┌─ RECORDS FOR THIS EXERCISE

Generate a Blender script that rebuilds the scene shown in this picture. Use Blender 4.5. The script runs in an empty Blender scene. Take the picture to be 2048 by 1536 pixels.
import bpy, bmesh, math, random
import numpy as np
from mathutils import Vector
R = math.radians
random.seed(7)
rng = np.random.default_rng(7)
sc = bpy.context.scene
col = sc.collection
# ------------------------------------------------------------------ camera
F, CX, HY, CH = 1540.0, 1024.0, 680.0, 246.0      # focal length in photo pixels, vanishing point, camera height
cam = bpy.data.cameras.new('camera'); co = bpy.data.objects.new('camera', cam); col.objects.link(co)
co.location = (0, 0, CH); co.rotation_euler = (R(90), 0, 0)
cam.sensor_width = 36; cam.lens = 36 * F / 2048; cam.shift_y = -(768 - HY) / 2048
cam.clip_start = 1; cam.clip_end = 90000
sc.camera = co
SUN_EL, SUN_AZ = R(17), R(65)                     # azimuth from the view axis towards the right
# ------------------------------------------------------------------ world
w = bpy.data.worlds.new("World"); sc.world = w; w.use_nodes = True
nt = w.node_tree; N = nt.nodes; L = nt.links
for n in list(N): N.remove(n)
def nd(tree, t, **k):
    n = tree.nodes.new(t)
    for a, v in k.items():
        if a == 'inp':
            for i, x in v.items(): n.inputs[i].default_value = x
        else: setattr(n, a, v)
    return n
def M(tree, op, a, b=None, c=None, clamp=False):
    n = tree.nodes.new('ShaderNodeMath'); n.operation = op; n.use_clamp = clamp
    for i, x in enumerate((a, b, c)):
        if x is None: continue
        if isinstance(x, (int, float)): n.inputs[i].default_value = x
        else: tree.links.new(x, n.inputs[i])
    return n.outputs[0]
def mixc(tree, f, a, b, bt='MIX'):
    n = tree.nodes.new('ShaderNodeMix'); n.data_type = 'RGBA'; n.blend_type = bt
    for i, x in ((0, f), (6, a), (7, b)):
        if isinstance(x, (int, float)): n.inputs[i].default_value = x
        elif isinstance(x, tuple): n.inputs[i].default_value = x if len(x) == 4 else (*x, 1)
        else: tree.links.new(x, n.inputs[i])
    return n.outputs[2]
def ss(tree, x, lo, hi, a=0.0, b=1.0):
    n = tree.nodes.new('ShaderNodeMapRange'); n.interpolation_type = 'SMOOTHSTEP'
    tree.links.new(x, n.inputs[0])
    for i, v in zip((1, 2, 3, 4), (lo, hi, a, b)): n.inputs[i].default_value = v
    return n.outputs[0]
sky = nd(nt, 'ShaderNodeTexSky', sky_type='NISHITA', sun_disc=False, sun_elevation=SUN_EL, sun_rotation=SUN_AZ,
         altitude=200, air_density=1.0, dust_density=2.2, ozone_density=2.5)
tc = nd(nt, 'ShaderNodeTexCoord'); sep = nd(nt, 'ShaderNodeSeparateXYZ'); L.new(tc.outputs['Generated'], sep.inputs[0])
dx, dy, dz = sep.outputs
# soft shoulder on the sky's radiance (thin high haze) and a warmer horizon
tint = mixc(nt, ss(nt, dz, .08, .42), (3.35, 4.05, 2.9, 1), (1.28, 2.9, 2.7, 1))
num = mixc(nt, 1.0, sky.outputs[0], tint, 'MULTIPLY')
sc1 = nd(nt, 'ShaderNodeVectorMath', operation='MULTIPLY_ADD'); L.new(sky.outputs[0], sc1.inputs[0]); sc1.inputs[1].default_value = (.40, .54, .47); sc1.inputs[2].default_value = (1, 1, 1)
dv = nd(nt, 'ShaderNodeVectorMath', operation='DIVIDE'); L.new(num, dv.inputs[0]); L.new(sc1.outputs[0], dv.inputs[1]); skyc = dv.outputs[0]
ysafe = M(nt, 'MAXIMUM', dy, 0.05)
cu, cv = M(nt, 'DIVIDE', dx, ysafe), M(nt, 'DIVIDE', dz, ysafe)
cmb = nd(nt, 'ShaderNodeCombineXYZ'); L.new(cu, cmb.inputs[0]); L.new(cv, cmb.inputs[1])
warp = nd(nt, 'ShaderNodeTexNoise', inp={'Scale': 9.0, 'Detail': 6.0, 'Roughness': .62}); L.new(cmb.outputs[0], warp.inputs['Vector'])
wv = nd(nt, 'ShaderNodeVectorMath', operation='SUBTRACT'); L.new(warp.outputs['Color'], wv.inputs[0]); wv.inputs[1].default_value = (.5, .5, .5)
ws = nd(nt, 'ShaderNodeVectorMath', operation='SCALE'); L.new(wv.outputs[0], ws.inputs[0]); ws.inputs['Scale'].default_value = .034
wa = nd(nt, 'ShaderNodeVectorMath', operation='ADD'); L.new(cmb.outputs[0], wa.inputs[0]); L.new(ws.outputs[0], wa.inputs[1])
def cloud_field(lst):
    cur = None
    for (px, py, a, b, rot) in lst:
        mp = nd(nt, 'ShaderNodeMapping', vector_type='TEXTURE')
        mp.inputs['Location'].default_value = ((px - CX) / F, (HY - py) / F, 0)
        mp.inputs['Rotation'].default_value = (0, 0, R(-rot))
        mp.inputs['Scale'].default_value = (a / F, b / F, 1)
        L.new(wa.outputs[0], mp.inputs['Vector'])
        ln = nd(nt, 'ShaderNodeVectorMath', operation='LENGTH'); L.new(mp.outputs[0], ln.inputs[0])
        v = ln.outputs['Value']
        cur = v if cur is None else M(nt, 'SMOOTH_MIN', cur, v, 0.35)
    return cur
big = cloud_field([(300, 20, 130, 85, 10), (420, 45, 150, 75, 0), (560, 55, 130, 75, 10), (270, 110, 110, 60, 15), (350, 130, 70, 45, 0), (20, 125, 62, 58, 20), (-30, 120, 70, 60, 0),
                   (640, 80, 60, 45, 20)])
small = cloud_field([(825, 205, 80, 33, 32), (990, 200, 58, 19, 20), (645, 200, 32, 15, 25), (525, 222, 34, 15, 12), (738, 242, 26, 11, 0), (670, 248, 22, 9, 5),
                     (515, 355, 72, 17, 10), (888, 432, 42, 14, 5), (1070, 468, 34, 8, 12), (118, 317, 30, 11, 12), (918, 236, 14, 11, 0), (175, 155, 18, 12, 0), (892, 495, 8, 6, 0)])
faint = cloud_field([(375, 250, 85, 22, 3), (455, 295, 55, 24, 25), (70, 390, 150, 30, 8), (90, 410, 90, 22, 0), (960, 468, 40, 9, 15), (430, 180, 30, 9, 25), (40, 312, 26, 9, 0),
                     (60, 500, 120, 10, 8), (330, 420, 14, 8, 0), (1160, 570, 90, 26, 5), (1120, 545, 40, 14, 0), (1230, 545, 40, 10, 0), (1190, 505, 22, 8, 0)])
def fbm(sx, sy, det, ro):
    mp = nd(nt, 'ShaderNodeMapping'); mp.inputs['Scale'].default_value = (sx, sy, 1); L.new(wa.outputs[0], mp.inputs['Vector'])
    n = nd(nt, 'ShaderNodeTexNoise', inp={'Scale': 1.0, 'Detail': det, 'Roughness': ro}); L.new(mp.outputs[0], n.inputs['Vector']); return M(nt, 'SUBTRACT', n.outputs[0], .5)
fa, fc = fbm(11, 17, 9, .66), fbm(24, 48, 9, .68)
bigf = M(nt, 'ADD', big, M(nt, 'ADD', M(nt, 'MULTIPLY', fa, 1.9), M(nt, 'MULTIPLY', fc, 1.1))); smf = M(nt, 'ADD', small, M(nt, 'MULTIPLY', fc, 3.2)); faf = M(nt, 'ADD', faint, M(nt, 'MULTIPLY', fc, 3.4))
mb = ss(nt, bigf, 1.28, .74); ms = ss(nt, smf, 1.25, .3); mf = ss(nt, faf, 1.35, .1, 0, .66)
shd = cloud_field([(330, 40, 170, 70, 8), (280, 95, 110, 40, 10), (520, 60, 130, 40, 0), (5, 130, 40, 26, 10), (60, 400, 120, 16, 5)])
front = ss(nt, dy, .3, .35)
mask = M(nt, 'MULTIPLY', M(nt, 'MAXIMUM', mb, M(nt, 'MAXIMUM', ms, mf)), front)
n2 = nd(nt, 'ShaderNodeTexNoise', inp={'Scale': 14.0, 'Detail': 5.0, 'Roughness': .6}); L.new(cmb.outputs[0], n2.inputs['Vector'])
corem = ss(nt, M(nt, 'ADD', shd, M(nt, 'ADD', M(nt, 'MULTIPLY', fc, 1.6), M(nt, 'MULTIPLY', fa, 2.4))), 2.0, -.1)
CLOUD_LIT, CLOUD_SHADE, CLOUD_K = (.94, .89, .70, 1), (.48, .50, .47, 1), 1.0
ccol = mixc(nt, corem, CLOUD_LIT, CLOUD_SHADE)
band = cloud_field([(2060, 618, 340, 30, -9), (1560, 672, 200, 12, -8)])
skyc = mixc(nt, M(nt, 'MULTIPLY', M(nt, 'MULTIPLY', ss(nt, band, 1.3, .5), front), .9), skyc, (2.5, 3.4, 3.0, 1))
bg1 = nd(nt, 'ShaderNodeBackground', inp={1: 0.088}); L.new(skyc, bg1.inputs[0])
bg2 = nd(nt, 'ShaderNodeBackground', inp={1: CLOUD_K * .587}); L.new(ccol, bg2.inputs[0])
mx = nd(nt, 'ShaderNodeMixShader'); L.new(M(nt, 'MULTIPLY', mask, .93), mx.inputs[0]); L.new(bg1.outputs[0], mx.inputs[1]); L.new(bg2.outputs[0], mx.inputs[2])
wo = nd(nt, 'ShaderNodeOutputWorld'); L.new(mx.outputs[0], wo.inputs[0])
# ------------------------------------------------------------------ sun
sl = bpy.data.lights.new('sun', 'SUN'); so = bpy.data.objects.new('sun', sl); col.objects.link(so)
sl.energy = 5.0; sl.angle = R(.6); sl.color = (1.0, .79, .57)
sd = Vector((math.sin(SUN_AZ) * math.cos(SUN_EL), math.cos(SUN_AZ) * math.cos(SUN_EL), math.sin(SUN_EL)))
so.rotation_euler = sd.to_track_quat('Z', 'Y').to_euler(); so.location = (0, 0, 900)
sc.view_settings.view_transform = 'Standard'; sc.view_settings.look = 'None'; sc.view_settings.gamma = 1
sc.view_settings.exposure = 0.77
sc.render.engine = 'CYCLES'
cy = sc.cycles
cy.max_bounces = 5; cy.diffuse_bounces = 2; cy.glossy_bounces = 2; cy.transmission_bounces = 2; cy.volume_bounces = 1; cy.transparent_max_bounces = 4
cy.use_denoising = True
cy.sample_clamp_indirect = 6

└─
┌─ RECORDS FOR THIS EXERCISE

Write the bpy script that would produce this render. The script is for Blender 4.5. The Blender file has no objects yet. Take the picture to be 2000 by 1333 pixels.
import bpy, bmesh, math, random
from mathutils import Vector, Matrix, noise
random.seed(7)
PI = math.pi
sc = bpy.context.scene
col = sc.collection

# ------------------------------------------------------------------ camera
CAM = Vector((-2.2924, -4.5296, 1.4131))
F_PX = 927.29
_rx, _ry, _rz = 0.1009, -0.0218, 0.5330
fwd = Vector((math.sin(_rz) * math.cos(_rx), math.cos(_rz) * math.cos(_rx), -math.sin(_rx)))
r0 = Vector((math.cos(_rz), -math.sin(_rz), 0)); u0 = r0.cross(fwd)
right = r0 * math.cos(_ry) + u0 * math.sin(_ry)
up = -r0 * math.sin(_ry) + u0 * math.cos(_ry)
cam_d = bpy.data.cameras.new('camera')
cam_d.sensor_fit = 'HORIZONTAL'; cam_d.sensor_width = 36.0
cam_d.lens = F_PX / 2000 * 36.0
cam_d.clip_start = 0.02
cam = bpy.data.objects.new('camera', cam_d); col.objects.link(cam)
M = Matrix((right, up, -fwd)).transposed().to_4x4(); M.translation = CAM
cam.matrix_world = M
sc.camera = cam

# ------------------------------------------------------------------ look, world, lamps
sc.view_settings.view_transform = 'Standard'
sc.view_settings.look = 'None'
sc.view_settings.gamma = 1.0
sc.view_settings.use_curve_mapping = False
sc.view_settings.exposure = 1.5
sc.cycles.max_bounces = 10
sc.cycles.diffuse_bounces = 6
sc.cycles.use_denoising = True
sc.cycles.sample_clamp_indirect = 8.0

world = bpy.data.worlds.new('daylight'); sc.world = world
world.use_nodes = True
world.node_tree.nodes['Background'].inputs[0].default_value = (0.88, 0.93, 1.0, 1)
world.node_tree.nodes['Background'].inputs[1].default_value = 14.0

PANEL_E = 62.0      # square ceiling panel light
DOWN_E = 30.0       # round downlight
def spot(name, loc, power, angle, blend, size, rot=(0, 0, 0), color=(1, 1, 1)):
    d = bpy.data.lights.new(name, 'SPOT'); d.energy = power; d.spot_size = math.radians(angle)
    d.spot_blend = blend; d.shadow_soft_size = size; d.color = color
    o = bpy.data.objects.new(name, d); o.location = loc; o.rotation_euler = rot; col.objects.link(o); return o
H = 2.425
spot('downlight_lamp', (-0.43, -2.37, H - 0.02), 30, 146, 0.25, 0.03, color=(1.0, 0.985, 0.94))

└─
┌─ RECORDS FOR THIS EXERCISE

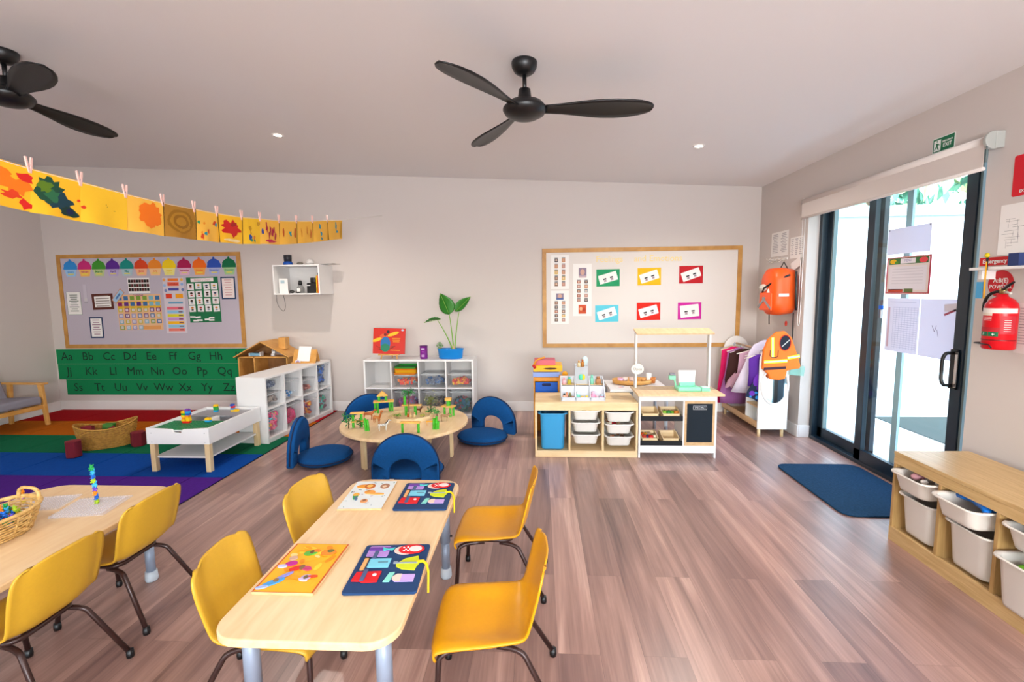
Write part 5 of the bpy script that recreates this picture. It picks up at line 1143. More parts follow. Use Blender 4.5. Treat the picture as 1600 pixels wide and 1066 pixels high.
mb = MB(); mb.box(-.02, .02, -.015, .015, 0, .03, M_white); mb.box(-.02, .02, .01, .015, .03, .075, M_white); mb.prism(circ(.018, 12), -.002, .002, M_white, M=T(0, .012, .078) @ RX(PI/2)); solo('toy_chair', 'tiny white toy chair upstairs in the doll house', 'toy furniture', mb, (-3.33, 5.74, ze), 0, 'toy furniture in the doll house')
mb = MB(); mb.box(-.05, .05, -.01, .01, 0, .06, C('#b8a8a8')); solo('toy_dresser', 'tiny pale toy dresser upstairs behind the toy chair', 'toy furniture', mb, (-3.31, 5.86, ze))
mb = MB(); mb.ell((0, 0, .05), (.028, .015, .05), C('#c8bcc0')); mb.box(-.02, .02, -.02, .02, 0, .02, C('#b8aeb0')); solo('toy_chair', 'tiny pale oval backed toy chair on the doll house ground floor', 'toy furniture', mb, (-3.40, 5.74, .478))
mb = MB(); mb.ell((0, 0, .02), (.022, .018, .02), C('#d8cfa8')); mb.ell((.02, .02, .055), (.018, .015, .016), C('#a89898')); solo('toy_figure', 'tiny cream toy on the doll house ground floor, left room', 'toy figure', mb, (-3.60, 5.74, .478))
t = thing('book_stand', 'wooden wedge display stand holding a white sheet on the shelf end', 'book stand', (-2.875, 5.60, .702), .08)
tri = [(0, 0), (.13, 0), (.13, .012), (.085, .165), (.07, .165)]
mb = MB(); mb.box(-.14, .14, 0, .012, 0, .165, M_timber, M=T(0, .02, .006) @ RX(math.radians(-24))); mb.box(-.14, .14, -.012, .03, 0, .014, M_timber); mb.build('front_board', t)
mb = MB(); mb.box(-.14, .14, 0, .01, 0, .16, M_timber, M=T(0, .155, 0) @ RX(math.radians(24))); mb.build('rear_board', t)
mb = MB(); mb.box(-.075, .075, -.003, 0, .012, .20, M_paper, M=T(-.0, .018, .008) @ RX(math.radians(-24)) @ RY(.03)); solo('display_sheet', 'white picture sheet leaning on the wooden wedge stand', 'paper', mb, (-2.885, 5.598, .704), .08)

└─

→ **EXERCISE AIM**:
Copy out only the lines above from the one with "Write part 5" to the one with "5.598, .704), .08)", inclusive, exactly as they stand.

→ **WRITTEN REPLY**:
Write part 5 of the bpy script that recreates this picture. It picks up at line 1143. More parts follow. Use Blender 4.5. Treat the picture as 1600 pixels wide and 1066 pixels high.
mb = MB(); mb.box(-.02, .02, -.015, .015, 0, .03, M_white); mb.box(-.02, .02, .01, .015, .03, .075, M_white); mb.prism(circ(.018, 12), -.002, .002, M_white, M=T(0, .012, .078) @ RX(PI/2)); solo('toy_chair', 'tiny white toy chair upstairs in the doll house', 'toy furniture', mb, (-3.33, 5.74, ze), 0, 'toy furniture in the doll house')
mb = MB(); mb.box(-.05, .05, -.01, .01, 0, .06, C('#b8a8a8')); solo('toy_dresser', 'tiny pale toy dresser upstairs behind the toy chair', 'toy furniture', mb, (-3.31, 5.86, ze))
mb = MB(); mb.ell((0, 0, .05), (.028, .015, .05), C('#c8bcc0')); mb.box(-.02, .02, -.02, .02, 0, .02, C('#b8aeb0')); solo('toy_chair', 'tiny pale oval backed toy chair on the doll house ground floor', 'toy furniture', mb, (-3.40, 5.74, .478))
mb = MB(); mb.ell((0, 0, .02), (.022, .018, .02), C('#d8cfa8')); mb.ell((.02, .02, .055), (.018, .015, .016), C('#a89898')); solo('toy_figure', 'tiny cream toy on the doll house ground floor, left room', 'toy figure', mb, (-3.60, 5.74, .478))
t = thing('book_stand', 'wooden wedge display stand holding a white sheet on the shelf end', 'book stand', (-2.875, 5.60, .702), .08)
tri = [(0, 0), (.13, 0), (.13, .012), (.085, .165), (.07, .165)]
mb = MB(); mb.box(-.14, .14, 0, .012, 0, .165, M_timber, M=T(0, .02, .006) @ RX(math.radians(-24))); mb.box(-.14, .14, -.012, .03, 0, .014, M_timber); mb.build('front_board', t)
mb = MB(); mb.box(-.14, .14, 0, .01, 0, .16, M_timber, M=T(0, .155, 0) @ RX(math.radians(24))); mb.build('rear_board', t)
mb = MB(); mb.box(-.075, .075, -.003, 0, .012, .20, M_paper, M=T(-.0, .018, .008) @ RX(math.radians(-24)) @ RY(.03)); solo('display_sheet', 'white picture sheet leaning on the wooden wedge stand', 'paper', mb, (-2.885, 5.598, .704), .08)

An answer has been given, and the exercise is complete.